Genius Denied: How to Stop Wasting Our Brightest Young Minds
by Jan & Bob Davidson

Saturday, September 1, 2007

Choosing the Road Less Traveled

I am what some may refer to as a “reluctant homeschooler.” Don’t get me wrong. I am excited about the prospect of educating my fifth grade child at home this year, but I really tried to make the public school system work out for her. I genuinely believed it could. You see, my fifth grader who is at least a year younger than most classmates, tests in the gifted range and thinks outside the box.

Up until third grade she was happy, well adjusted, and sparkly. Public school seemed to be working out well for her. However, that was when there was a well thought out gifted program in place with a caring, intuitive, inspiring teacher at the helm. That was then. Flash forward to fourth grade and the story changes.

We moved to Connecticut from the west to a district prized for academic achievement. I met with the principal, discussed my daughter’s cognitive abilities and her need to be challenged. I made sure the principal noticed that she had already completed an accelerated math curriculum while in third grade. I was assured with a nod and a smile that the needs of all children would be met within this “coveted” school district. All teachers were prepared to enrich students, and so forth and so on. I pushed aside my reservations, quieted the voices that kept signaling that something was amiss, and I turned in the enrollment paperwork.

My sparkly child began to fade before my eyes. There were tears that I initially attributed to being the new kid in town. It just never went away. She complained about reading abridged texts instead of complete stories, end of chapter questions that always asked the same thing, and a trendy mathematics curriculum that frustrated her beyond belief because it never sought to master any concept. Superficial knowledge, it seemed, was sufficient to meet the very wide range of proficiency. Everything revolved around the CMT’s so that homework actually looked like a standardized test with bubbles to fill in and blank lines for a short response. Since the test is administered in April, that meant that at least seven months revolved around “the test.” It didn’t leave much time for meaningful learning—the only kind of learning that mattered to my daughter.

I lost a lot of sleep. I brought up my concerns with the teacher whose hands were tied and an administration blinded by hubris—false pride. They had no idea what she was capable of because proficient was good enough. Excellence wasn’t necessary (unless of course, it was athletics or a musical instrument).
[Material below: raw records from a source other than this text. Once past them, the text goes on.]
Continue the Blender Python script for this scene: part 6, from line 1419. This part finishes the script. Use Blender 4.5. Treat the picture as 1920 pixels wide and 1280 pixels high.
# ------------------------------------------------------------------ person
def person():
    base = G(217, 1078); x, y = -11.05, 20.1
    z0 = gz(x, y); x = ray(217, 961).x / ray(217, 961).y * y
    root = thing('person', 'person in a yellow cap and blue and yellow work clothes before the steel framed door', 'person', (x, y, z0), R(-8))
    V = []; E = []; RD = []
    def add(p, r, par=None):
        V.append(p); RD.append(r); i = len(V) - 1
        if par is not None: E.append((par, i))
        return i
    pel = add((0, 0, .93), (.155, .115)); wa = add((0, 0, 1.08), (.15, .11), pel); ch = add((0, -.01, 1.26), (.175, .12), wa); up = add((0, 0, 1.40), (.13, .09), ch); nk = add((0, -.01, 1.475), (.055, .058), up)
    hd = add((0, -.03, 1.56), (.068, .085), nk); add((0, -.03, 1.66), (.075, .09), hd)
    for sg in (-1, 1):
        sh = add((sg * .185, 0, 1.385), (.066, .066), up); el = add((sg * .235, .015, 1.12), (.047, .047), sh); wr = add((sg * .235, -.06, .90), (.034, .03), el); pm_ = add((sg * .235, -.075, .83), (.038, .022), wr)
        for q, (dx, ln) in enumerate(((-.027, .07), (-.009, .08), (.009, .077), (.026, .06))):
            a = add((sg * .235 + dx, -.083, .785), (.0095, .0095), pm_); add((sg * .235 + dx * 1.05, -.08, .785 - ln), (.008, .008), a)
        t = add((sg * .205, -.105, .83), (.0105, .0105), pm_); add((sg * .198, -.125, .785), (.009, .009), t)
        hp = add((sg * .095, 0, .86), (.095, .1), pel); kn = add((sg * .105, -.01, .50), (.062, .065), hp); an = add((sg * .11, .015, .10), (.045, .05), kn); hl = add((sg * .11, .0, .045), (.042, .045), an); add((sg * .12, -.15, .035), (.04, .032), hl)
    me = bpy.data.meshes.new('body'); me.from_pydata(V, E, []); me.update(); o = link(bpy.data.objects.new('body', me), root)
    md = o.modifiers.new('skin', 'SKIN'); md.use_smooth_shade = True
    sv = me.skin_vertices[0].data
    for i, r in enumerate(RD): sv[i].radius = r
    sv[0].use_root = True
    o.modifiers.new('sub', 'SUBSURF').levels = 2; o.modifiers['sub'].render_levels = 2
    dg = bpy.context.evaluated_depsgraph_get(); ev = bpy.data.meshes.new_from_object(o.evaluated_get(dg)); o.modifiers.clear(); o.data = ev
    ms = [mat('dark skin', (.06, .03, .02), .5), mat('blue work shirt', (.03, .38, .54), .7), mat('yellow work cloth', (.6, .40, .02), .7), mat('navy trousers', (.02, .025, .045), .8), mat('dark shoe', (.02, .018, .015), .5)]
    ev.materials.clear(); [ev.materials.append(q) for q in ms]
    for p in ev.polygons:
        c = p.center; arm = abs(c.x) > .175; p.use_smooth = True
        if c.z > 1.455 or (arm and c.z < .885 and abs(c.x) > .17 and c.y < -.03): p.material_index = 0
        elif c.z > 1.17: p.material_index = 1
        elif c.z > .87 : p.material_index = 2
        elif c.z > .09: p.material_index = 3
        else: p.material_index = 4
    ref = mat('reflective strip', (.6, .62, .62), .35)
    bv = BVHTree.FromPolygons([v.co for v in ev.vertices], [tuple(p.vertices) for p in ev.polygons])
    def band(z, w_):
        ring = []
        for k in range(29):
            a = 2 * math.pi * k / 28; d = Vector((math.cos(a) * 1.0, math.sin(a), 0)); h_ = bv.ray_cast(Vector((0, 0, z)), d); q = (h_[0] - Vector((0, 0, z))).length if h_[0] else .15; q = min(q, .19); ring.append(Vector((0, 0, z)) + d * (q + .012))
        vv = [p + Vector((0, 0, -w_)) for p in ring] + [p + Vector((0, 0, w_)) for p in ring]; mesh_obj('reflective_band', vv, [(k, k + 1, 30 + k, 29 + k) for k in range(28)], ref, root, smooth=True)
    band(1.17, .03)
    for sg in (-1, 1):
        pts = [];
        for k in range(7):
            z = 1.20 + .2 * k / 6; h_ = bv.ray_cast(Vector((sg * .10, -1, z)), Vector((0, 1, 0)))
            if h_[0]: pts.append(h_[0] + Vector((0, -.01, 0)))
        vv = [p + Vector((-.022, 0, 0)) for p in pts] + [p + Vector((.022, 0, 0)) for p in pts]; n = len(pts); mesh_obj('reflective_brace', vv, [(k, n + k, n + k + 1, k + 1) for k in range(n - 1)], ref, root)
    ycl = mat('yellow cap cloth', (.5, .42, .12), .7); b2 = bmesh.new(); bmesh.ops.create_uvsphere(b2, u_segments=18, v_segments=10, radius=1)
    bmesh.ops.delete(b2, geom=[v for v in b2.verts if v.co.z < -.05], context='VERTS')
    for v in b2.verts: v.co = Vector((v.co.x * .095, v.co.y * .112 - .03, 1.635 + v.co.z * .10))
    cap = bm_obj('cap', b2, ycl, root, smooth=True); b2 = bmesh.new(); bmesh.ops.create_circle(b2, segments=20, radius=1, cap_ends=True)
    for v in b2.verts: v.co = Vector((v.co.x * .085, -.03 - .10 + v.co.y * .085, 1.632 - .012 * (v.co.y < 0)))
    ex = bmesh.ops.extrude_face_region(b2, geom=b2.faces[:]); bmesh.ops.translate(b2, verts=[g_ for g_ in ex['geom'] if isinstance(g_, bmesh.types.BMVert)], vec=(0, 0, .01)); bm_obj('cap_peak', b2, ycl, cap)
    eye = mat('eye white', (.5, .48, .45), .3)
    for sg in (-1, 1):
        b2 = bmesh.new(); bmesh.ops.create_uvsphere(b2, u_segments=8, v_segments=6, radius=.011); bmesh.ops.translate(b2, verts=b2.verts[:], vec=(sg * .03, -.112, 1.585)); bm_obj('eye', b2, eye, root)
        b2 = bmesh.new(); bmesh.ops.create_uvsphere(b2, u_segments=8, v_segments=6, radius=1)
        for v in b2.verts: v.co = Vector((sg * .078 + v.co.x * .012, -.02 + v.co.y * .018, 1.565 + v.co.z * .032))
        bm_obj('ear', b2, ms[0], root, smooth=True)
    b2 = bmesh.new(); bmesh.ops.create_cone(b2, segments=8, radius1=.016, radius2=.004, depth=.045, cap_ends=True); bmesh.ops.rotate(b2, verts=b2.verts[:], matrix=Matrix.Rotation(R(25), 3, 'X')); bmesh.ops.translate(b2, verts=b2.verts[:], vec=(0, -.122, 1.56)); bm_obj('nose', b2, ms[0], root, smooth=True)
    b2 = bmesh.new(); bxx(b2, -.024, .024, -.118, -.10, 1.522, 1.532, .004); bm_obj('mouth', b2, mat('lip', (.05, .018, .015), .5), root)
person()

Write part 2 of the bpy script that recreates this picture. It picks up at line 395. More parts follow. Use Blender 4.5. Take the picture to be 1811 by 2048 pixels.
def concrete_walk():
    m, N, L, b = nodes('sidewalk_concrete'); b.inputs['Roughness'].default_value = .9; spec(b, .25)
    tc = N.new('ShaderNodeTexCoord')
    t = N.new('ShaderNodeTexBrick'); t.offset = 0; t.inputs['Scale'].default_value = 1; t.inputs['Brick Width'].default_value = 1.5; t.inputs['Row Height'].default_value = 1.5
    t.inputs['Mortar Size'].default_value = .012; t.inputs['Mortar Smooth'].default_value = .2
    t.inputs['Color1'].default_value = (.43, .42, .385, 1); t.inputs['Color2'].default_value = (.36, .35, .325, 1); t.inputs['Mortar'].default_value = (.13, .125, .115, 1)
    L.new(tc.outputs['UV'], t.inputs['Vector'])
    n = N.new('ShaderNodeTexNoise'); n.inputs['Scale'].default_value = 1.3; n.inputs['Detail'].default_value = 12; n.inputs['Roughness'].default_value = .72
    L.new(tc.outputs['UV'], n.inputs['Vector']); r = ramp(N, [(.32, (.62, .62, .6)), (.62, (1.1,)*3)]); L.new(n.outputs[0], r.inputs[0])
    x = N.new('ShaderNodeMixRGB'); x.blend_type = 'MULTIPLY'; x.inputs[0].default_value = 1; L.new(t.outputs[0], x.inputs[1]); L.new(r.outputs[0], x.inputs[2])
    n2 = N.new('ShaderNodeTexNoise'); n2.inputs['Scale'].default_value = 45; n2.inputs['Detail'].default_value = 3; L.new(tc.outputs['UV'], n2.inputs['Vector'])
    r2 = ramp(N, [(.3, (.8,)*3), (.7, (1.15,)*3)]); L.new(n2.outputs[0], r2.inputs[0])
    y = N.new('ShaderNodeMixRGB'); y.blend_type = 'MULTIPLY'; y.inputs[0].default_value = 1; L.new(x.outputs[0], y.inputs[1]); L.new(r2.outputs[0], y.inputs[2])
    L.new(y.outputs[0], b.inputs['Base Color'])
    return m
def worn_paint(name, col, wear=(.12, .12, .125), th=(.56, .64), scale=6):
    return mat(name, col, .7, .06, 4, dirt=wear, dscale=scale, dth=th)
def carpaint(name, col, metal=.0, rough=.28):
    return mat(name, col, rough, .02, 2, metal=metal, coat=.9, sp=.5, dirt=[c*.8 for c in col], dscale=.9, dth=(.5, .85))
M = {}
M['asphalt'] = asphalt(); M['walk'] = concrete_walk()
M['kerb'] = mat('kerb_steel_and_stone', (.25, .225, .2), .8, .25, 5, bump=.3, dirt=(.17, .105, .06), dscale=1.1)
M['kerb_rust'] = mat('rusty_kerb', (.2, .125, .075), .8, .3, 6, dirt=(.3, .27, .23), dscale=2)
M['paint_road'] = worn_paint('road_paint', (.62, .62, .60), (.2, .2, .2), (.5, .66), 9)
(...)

This summer was the turning point. In the fall she was to attend an upper elementary school on a beautiful campus with all the bells and whistles. Once you got past the flash though, there was little substance, more of the same. I’d been afterschooling her for the past year and enriching her education all along. I just was never brave enough to take that final step. I also wanted to believe that public education would work. I wanted to believe that there were many exceptional educators like Rafe Esquith (or her own beloved Mrs. A) out there ready to challenge my daughter. In my heart I knew the sad reality. Her school would be so busy teaching to the middle, and trying to raise the floor, that the ceiling was crashing down around them. My daughter would be another casualty if I sent her there.

Great minds think alike.

One of my dearest friends had "big news". It sounded exciting but I couldn't imagine what it would be. She revealed to me that she would be taking on homeschooling her four children in the fall. I was instantly excited for her but not at all shocked. Somehow, it seemed so natural for her to do that and it felt right. I revealed to her something I am not even certain that I had admitted to myself. It was time for me to re-examine homeschooling too. It was time to begin listening to what my instincts had been telling me all along.

And so it was, that my family had the discussion about homeschooling. I wasn't certain that my daughter would embrace the idea because she is a very social creature. I was so wrong. I caught a glimpse of the sparkle as she considered my proposal. The more we planned and discussed, the brighter it grew. We chose a home education plan that is unique as she is but certainly inspired by a classical education. I researched, read, and stayed up late all summer until I was satisfied that we had chosen wisely. Material was ordered, evaluated and some of it sent back in lieu of something better. Finally, we’re at a place where I am at peace with what she will be learning and we’re ready to fly together.

We begin school on Tuesday just as her former classmates will. I tease her that she’s going to private school—as private as it gets, since she’s the only student. This is new to both of us, and yet it feels so right. I spent so much time fighting and now, instead of fighting I’ll be learning along with her, watching her grow and experiencing the wonderful gift of mentoring my own child.

We have chosen the road less traveled and this will make all the difference.